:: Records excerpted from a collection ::

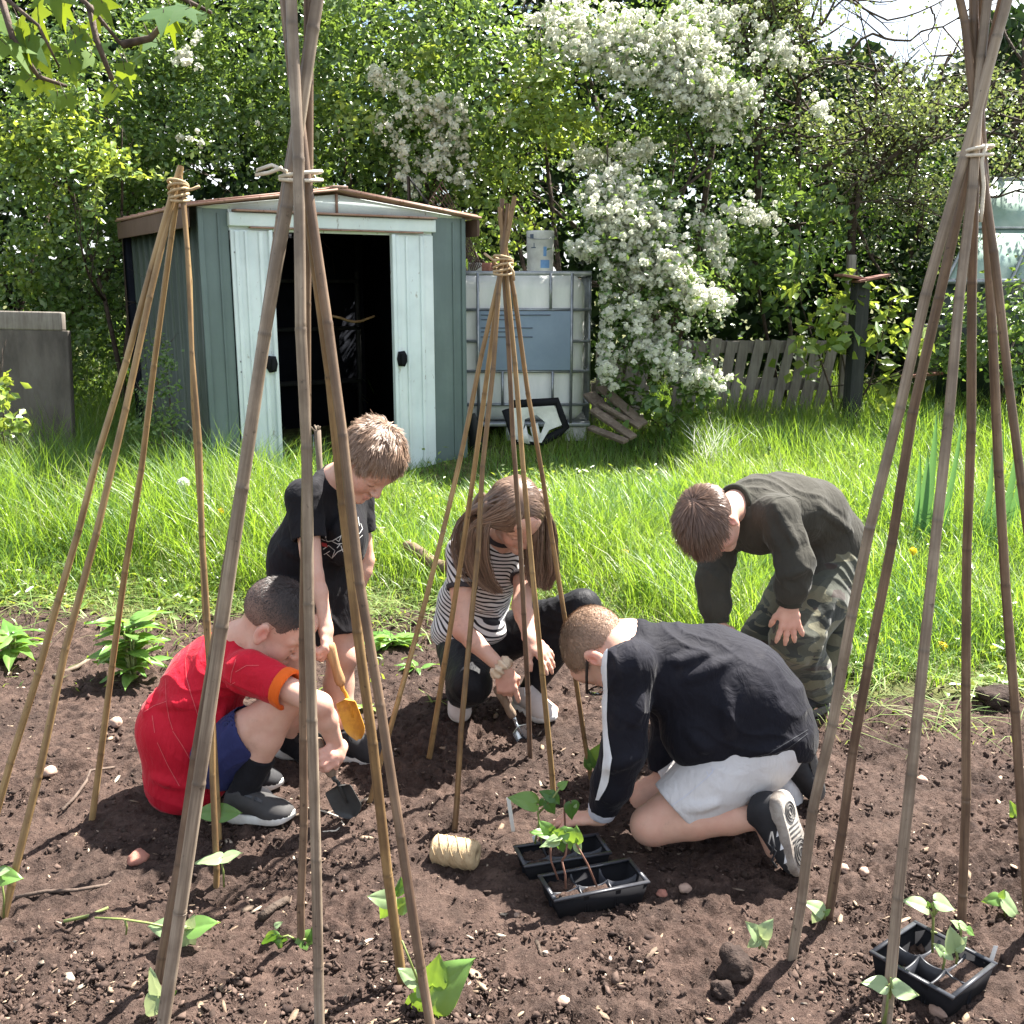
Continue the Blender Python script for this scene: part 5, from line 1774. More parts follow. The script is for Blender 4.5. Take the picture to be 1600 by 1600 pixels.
# ---------------------------------------------------------------- head
class Head:
    def __init__(s, o, fwd, up, sc_=1.0):
        s.o, s.R, s.s = Vector(o), frame(fwd, up), sc_
        s.Rn = np.array(s.R)
    def __call__(s, x, y, z):
        return s.o + s.R @ (Vector((x, y, z)) * s.s)
    def local(s, V):
        return ((np.asarray(V) - np.array(s.o)) @ s.Rn) / s.s
    def grow(s, S, neck, neck_r=.043):
        q, Rm, k = s, s.Rn, s.s
        e = lambda c, r, kk=.02, op='u': S.ell(q(*c), Rm, [a * k for a in r], kk * k, op)
        e((-.008, 0, .045), (.094, .074, .083), .02)
        e((.026, 0, -.018), (.062, .058, .078), .03)
        for sd in (-1, 1):
            S.cap(q(.0, sd * .048, -.05), q(.062, sd * .014, -.093), .019 * k, .016 * k, .03 * k)
            e((.050, sd * .034, -.036), (.028, .024, .028), .022)
            S.cap(q(.078, sd * .012, .016), q(.066, sd * .046, .014), .012 * k, .010 * k, .018 * k)
        e((.070, 0, -.094), (.017, .018, .015), .02)
        e((.078, 0, .055), (.02, .045, .03), .03)
        for sd in (-1, 1):
            e((.097, sd * .031, -.004), (.016, .017, .011), .010, 's')
            e((.070, sd * .031, -.004), (.0155, .0165, .0135), .003)          # closed lids
        S.cap(q(.086, 0, .008), q(.106, 0, -.030), .0075 * k, .0098 * k, .010 * k)
        for sd in (-1, 1):
            e((.096, sd * .011, -.034), (.010, .0075, .0075), .006)
        S.cap(q(.085, -.014, -.0585), q(.085, .014, -.0585), .0062 * k, .0062 * k, .006 * k)
        e((.0915, 0, -.058), (.007, .011, .0055), .005)
        e((.088, 0, -.0685), (.008, .015, .0065), .006)
        e((.096, 0, -.0633), (.008, .02, .0016), .002, 's')
        for sd in (-1, 1):                                     # ears: a dished flap with a rim
            ef = np.array(frame(s.R @ Vector((.94, sd * .30, 0)), s.R @ Vector((-.28, 0, .96))))
            S.ell(q(-.010, sd * .077, -.006), ef, [.0185 * k, .0085 * k, .031 * k], .006 * k)
            S.ell(q(-.002, sd * .0885, -.002), ef, [.0115 * k, .0085 * k, .021 * k], .004 * k, 's')
            S.ell(q(-.006, sd * .078, -.030), ef, [.010 * k, .006 * k, .010 * k], .006 * k)
            S.ell(q(.002, sd * .078, -.010), ef, [.006 * k, .006 * k, .007 * k], .004 * k)
        S.cap(q(-.022, 0, -.035), neck, neck_r * k, neck_r * 1.08, .03)
    def spots(s):
        q, k = s, s.s
        out = []
        for sd in (-1, 1):
            out.append((q(.055, sd * .04, -.035), .028 * k, (0.58, 0.25, 0.20), .55))
            out.append((q(-.008, sd * .085, -.004), .024 * k, (0.58, 0.21, 0.16), .75))
            for t in np.linspace(-1, 1, 7):                    # lash line of the lowered lids, brows
                out.append((q(.0835 - .004 * t * t, sd * (.031 + .013 * t), -.0115 + .002 * t * t), .0032 * k, (0.10, 0.055, 0.045), .95))
                out.append((q(.084 - .012 * max(0, t) ** 2, sd * (.031 + .018 * t), .0165 - .003 * t * t), .0045 * k, (0.22, 0.13, 0.09), .75))
            out.append((q(.106, sd * .006, -.040), .0035 * k, (0.24, 0.10, 0.08), .7))
        for y in np.linspace(-.015, .015, 6):
            out.append((q(.093 - abs(y) * .25, y, -.058), .0055 * k, (0.52, 0.19, 0.17), .6))
            out.append((q(.092 - abs(y) * .25, y, -.068), .0055 * k, (0.52, 0.20, 0.18), .6))
            out.append((q(.091 - abs(y) * .3, y, -.0633), .0025 * k, (0.28, 0.09, 0.08), .9))
        out.append((q(.108, 0, -.03), .012 * k, (0.60, 0.28, 0.22), .4))
        return out

HAIRLINE = [(-.11, -.055), (-.07, -.05), (-.035, -.02), (-.018, .024), (.012, .024), (.018, .0), (.030, .004), (.045, .048), (.075, .074), (.1, .082)]
def hair_z(x, line=HAIRLINE):
    return np.interp(x, [a for a, b in line], [b for a, b in line])

def skull_pts(n, line=HAIRLINE, seed=3):
    rg = np.random.default_rng(seed)
    d = rg.normal(size=(n * 3, 3))
    d /= np.linalg.norm(d, axis=1, keepdims=True)
    p = d * np.array([.094, .074, .083]) + np.array([-.008, 0, .045])
    ok = p[:, 2] > hair_z(p[:, 0], line) + rg.normal(size=len(p)) * .004
    p = p[ok][:n]
    nn = (p - np.array([-.008, 0, .045])) / np.array([.094, .074, .083]) ** 2
    nn /= np.linalg.norm(nn, axis=1, keepdims=True)
    return p, nn

def ribbons(name, paths, normals, width, mat, root):
    """paths: n x m x 3; flat tapering hairs lying square to the normals"""
    n, m, _ = paths.shape
    T = np.gradient(paths, axis=1)
    S_ = np.cross(T, normals)
    S_ /= np.maximum(1e-9, np.linalg.norm(S_, axis=2, keepdims=True))
    t = np.linspace(0, 1, m)
    wd = (np.asarray(width).reshape(-1, 1) * (1 - .75 * t ** 2)[None])[..., None] / 2
    V = np.stack([paths - S_ * wd, paths + S_ * wd], 2).reshape(-1, 3)
    o = (np.arange(n) * m * 2)[:, None, None]
    k = (np.arange(m - 1) * 2)[None, :, None]
    F = (o + k + np.array([0, 1, 3, 2])[None, None]).reshape(-1, 4)
    return np_mesh(name, V, F, mat, root, True)

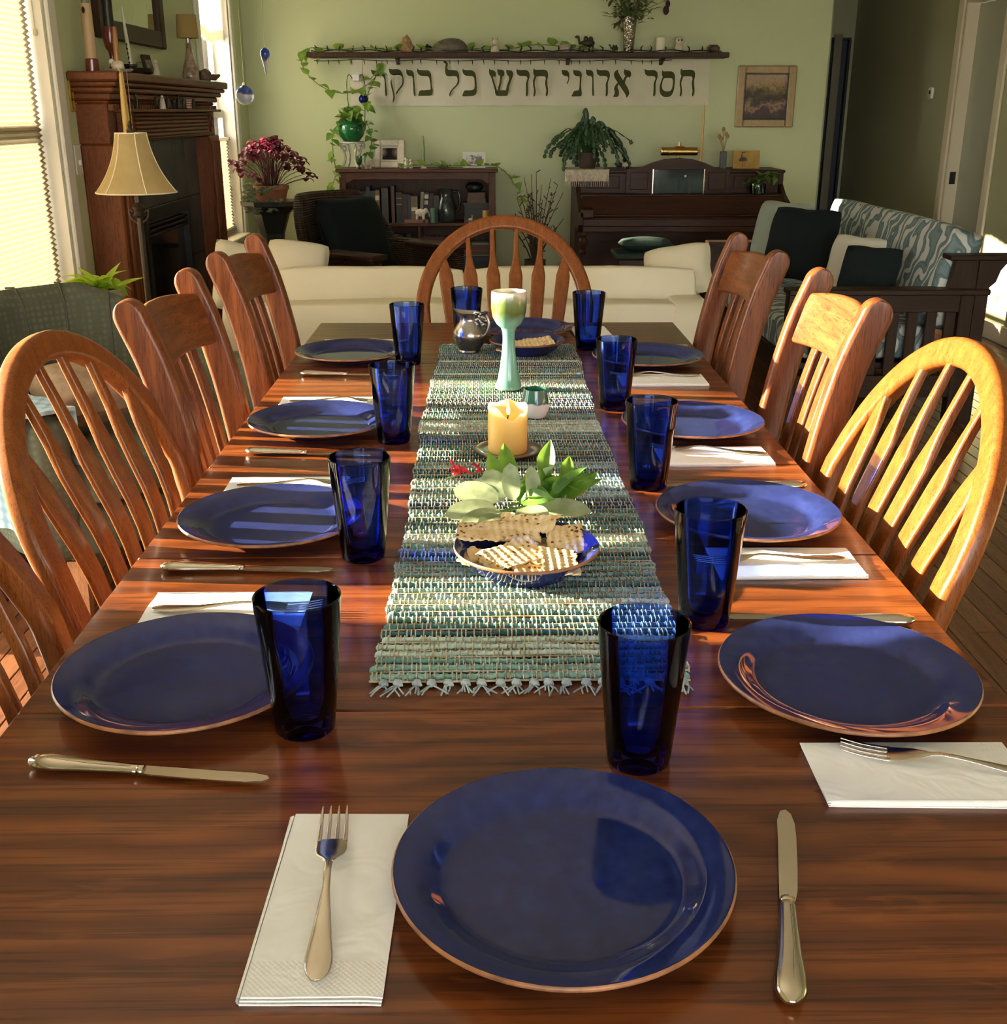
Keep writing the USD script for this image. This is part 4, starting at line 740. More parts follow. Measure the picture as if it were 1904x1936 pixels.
part(t, 'neck', cyl(.011, .186, .222, n=16, ch=.002), M['steel'], sm=40); part(t, 'switch_knob', tube([(0, .008, .206), (.012, .03, .212)], .0035, 8), M['brass'], sm=True); part(t, 'shade', lathe([(.056, .212), (.0505, .325), (.0490, .325), (.0545, .212)], 32), M['lampcloth'], sm=40); part(t, 'cord', tube(curve([(.01, .01, .2), (.02, .05, .16), (.005, .055, .06), (-.02, .05, .004)], 14), .0018, 5), M['white'], sm=True)
solo('brown_rock', blob(.034, (0, 0, .030), (1, 1.1, .95), .3, 2.2, 5), plain('brown_rock', (.20, .14, .09), .8, var=.4, vscale=40), 'rough brown rock on the mantel right of the little lamp', 'rock', loc=mpos(6.55, -1.52), sm=True)
solo('driftwood', tube([(0, -.10, .018), (.01, -.03, .024), (0, .05, .026), (.008, .12, .038)], [.012, .018, .015, .008], 10), plain('driftwood', (.13, .09, .06), .8, var=.5, vscale=30), 'dark driftwood stick at the far end of the mantel', 'driftwood', loc=mpos(6.64, -1.50), sm=True)
# hanging beeswax tapers and bell at the near end of the mantel
t = thing('hanging_tapers', 'pair of yellow beeswax tapers hanging by their wick from the mantel edge', 'candles', (-1.430, 4.735, 1.19))
for dy, dx, L in ((0, 0, .255), (.022, .002, .275)): part(t, 'taper', tube([(dx, dy, .285), (dx, dy * .6 + .002, .27), (dx, dy * .8, .15), (dx, dy, .275 - L)], [.0015, .006, .0105, .0115], 12), M['wax_yellow'], sm=True)
part(t, 'wick', tube([(0, 0, .284), (-.012, .006, .295), (.002, .020, .284)], .0015, 5), M['cream'], sm=True)
t = thing('hanging_bell', 'small dark bell hanging on a cord from the mantel shelf', 'bell', (-1.435, 4.84, 1.16)); part(t, 'cord', tube([(0, 0, .325), (0, .0, .055)], .0013, 5), M['tan'], sm=True); part(t, 'bell_body', lathe([(.001, .058), (.008, .054), (.012, .036), (.020, .010), (.023, 0), (.020, .001), (0, .03)], 20), M['bronze'], sm=40)
# figurines on the ledge above the fire
figs = [('dark star shaped ornament at the left of the mantel ledge row', 'star'), ('white robed figurine on the mantel ledge', 'robe'), ('dark robed figurine on the mantel ledge next to the white one', 'robe'), ('dark four-legged animal figurine on the mantel ledge', 'beast'), ('tall black hooded figurine in the middle of the mantel ledge', 'robe'), ('pair of thin black figures on the mantel ledge', 'stick'), ('small striped reddish block on the mantel ledge', 'block'), ('tiny dark figure at the right end of the mantel ledge', 'stick')]
for i, (l, k) in enumerate(figs):
    y = 5.40 + i * .098; t = thing('figurine', l, 'figurine', (LX + .168, y, 1.335)); m = M['bone'] if i == 1 else M['bronze']
    if k == 'star': part(t, 'star', xf(prism([((.03 if j % 2 == 0 else .013) * sin(j * pi / 5), .036 + (.036 if j % 2 == 0 else .014) * cos(j * pi / 5)) for j in range(10)], .008), (-.004, 0, .0), (90, 0, 90)), m)
    elif k == 'robe':
        h = .062 if i != 4 else .068; part(t, 'robe', lathe([(0, 0), (.016, 0), (.014, .02), (.009, h * .72), (.004, h * .78), (0, h * .78)], 14), m, sm=True); part(t, 'head', ball(.0075, (0, 0, h * .86)), m, sm=True)
    elif k == 'beast':
        part(t, 'body', ball(.014, (0, 0, .032), 2, (.7, 1.6, .8)), m, sm=True); part(t, 'head', ball(.008, (0, .024, .046), 1, (.8, 1.3, .9)), m, sm=True)
        for a, b in ((-.005, -.014), (.005, -.014), (-.005, .014), (.005, .014)): part(t, 'leg', tube([(a, b, 0), (a, b, .030)], .003, 6), m)
    elif k == 'stick':
        for a in (-.011, .009): part(t, 'figure', tube([(0, a, 0), (0, a * 1.1, .03), (0, a * .8, .050)], [.006, .005, .004], 8), m, sm=True)
    else: part(t, 'block', box(.02, .032, .046, (0, 0, .023), .003), M['terra']); [part(t, 'stripe', box(.0215, .033, .004, (0, 0, .010 + .011 * j)), M['bone']) for j in range(4)]
t = thing('crescent_ornament', 'black crescent moon ornament at the near end of the mantel ledge', 'ornament', (LX + .168, 5.08, 1.335)); part(t, 'crescent', xf(prism([(.022 * sin(a), .030 + .030 * cos(a)) for a in np.linspace(-.6, 3.6, 16)] + [(.012 * sin(a) - .004, .030 + .020 * cos(a)) for a in np.linspace(3.4, -.4, 14)], .007), (-.003, 0, 0), (90, 0, 90)), M['black'])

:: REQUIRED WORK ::
Copy out all lines where the word "script" appears.

:: THE ANSWER ::
Continue the Blender Python script for this scene: part 5, from line 1774. More parts follow. The script is for Blender 4.5. Take the picture to be 1600 by 1600 pixels.
Keep writing the USD script for this image. This is part 4, starting at line 740. More parts follow. Measure the picture as if it were 1904x1936 pixels.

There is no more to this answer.